The response of the wider community has been overwhelmingly positive, frankly, much to my surprise. I expected more resistance. But we’re still receiving letters and checks from individuals throughout Maryland who say, “Thank you, Diocese of Maryland, you’ve finally admitted the truth, and you’re putting your money where your mouth is. Enclosed is a check; I want to help.” One such gift came unexpectedly from a very small congregation in a coal mining town, St. James Church in Westernport. Their ancestors had nothing to do with slavery, but they wanted to be in solidarity with uplifting underinvested and impoverished Black communities especially in the western rural parts of our diocese. When I visited them last year, they presented me with a check for $10,000. That small, mostly rural, White congregation. That’s what love does, and they got it.
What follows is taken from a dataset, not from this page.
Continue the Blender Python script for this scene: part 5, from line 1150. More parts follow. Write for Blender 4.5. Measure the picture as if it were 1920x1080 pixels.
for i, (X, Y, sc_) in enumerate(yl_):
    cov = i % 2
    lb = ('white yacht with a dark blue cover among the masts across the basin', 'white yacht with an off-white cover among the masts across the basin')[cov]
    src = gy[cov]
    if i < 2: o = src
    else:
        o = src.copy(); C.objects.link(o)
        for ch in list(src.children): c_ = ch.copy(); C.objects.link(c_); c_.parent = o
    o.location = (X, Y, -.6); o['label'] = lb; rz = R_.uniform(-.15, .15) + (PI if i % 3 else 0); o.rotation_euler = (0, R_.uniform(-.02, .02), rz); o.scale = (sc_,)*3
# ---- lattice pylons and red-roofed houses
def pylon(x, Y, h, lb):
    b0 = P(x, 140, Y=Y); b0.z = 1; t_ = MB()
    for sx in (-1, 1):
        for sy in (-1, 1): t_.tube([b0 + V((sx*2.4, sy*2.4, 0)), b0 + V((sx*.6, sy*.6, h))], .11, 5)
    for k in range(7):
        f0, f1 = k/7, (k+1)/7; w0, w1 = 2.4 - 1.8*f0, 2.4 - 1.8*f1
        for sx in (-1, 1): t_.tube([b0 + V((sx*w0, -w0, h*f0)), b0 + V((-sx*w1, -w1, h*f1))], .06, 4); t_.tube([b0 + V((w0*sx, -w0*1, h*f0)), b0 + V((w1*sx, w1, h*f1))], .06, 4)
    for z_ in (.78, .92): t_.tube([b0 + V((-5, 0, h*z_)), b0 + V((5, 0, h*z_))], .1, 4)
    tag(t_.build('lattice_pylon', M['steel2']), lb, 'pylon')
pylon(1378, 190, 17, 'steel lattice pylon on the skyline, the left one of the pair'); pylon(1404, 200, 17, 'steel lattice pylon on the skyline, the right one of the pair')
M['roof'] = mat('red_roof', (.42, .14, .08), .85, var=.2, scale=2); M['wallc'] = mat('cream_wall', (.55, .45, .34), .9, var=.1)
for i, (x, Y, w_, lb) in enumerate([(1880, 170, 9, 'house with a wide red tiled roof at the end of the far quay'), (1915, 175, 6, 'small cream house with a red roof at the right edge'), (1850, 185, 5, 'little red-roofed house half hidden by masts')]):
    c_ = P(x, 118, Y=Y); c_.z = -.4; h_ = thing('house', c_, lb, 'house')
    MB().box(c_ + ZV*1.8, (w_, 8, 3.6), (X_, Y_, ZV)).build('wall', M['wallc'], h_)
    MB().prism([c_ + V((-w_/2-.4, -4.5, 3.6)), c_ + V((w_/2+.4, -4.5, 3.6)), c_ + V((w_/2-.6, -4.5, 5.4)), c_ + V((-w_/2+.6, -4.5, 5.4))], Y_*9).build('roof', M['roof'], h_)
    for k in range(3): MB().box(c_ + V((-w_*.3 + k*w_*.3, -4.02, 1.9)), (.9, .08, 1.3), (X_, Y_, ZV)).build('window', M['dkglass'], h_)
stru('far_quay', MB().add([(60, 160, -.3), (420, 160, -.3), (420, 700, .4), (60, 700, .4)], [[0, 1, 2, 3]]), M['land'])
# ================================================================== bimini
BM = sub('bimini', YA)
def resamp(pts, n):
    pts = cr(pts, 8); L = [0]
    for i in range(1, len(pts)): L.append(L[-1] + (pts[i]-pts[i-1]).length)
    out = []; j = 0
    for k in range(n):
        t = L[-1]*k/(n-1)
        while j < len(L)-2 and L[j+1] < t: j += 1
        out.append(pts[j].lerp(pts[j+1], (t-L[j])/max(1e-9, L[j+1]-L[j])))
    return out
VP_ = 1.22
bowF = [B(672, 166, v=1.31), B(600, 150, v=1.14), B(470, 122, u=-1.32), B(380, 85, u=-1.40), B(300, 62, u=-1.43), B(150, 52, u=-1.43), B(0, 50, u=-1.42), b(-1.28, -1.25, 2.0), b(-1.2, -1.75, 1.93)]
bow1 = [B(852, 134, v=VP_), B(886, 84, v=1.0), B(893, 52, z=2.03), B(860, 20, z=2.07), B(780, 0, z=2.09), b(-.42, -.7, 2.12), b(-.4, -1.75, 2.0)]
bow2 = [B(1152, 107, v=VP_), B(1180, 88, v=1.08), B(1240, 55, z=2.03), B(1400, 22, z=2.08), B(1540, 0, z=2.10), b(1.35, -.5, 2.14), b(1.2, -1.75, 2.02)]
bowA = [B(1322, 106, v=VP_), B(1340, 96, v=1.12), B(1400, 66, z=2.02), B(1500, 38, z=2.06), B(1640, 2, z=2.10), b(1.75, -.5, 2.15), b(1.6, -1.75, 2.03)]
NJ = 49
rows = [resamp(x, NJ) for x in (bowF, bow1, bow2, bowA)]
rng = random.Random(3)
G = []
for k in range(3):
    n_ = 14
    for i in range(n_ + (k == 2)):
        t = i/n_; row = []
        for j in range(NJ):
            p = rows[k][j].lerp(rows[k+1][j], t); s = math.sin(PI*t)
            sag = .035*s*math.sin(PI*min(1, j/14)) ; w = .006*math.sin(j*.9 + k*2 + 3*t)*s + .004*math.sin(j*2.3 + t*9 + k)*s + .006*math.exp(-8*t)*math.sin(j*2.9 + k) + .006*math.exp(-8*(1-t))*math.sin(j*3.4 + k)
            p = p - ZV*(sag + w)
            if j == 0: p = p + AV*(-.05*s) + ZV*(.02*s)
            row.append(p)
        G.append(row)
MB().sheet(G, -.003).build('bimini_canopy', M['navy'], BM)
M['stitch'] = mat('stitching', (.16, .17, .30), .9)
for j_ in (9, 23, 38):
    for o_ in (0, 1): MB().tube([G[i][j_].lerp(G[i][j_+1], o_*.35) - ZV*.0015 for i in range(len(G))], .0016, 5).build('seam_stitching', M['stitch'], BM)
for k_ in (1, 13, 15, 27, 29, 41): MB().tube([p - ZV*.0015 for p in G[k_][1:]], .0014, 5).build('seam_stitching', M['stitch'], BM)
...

You know, all too often we want to do reconciliation on the cheap. We don’t want to pay the price of being reconciled; we want it for free; we want it to be easy and all smiles. But if reconciliation doesn’t cost anything, then it’s not worth anything! There is no reconciliation without a reckoning, and the time is now. If you don’t think the time is now, tell me when; give me a date—when is the time for justice? We believe it’s now. The payment of reparations is a reckoning for the racial sins of our nation and our church against persons with beautiful Black skin like mine.

And friends, don’t let retrograde voices and forces against this reckoning poison your minds and scare you about what reparations supposedly means. Reparations is not White people writing checks to Black people. No, it’s about what this generation will do to correct an injustice that previous generations failed to do. They lacked the courage to repay formerly enslaved persons; they kicked that can down the road. But the can is still on the road; it didn’t go anywhere. Will this generation show enough courage and faith, and love to do the right thing after so many years of saying, “It just can’t be done,” or “Reparations will never fly in this country”? Well, maybe for some folks, but not for Black folks.

There is such a thing as a “collective culpability.” The Diocese of Maryland’s experience with communities of African descent is different from Hawaii’s, or Arizona, Minnesota, Taiwan, Central America, or Puerto Rico. The response of every diocese to racism is going to be different due to different histories and contexts. But we all live in a world where darker-skinned people are treated as “less than” in relation to lighter-skinned people: all over the world. 

And all of us belong to this church, which has collectively benefitted financially from slavery and racial segregation. We know, or should know, the history of how our church received substantial portions of its financial resources from racist sources. We know the truth about how the Society for the Propagation of the Gospel (SPG) derived much of its income from sugar plantations that made use of slave labor, and we know that two of the founders of the Domestic & Foreign Missionary Society (DFMS) also founded the American Colonization Society—of which Francis Scott Key, the author of “The Star-Spangled Banner” and a vestryman at All Saints Church in Frederick, was a prominent proponent of its aims to deport freed slaved people in this country—to deport them. We have all benefitted financially from institutionalized racism.

Some dioceses and institutions have already begun to address the reckoning; Maryland is not the only one. There are several other dioceses that have already made commitments to reparations or who are at some stage of educating themselves; you know who you are, and I want to say THANK YOU; Maryland thanks you. In addition to these and other diocesan efforts, this convention will vote on a resolution from the Presiding Officers’ Working Group on Truth-telling, Reckoning, and Healing that calls for the establishment of an Episcopal Coalition for Racial Equity and Justice as a voluntary association of Episcopal dioceses, parishes, organizations, and individuals. Folks, it’s these kinds of bold proposals that will move our church forward toward racial justice for many years to come, and I hope you will support them.

It’s going to take all of us to fix this. It doesn’t matter if your ancestors came over on these shores on the Mayflower or on a slave ship; it doesn’t matter if they owned slaves or were themselves enslaved, it doesn’t matter if you’re a Northern diocese or a Southern diocese, or if you’re in Europe or Asia or Central America; it doesn’t matter if you’re a recent immigrant or one whose family has been here for generations—we’re all in the same boat now. I am committed to being a part of the solution; I’m paying into our diocesan Reparations Fund, even though my country and my own church enslaved my people. Your protestations that you aren’t racist and had nothing to do with the fact that millions of African Americans are entrapped in systemic poverty, that will hold no water with me. We’ve all inherited a racial mess; we swim in an ocean of racism in this country, and fish don’t know they’re wet. We didn’t cause it, but we have to fix it.  Reparations is not about guilt; it’s about responsibility. We all have a responsibility to repair the damage of centuries of theft.

I want to leave you with a photo that was taken when I made my first pilgrimage to the Holy Land from this diocese in 2008. It’s a photo of a section of the wall in Jerusalem, that separation wall, where someone spray-painted these words: JESUS WILL TEAR DOWN THIS WALL! And so he will. That wall’s going to go; they all do. Our Lord is inviting us to join him in this work. So, friends, let’s roll up our sleeves. Let’s rebuild our communities with the resources we have. Let’s make great strides to tear down all walls of inequity and injustice and start building bridges across the divides in our communities, in our churches, in our dioceses, and across The Episcopal Church. And as we do so, may we give all honor and glory to God, now and forever. Amen.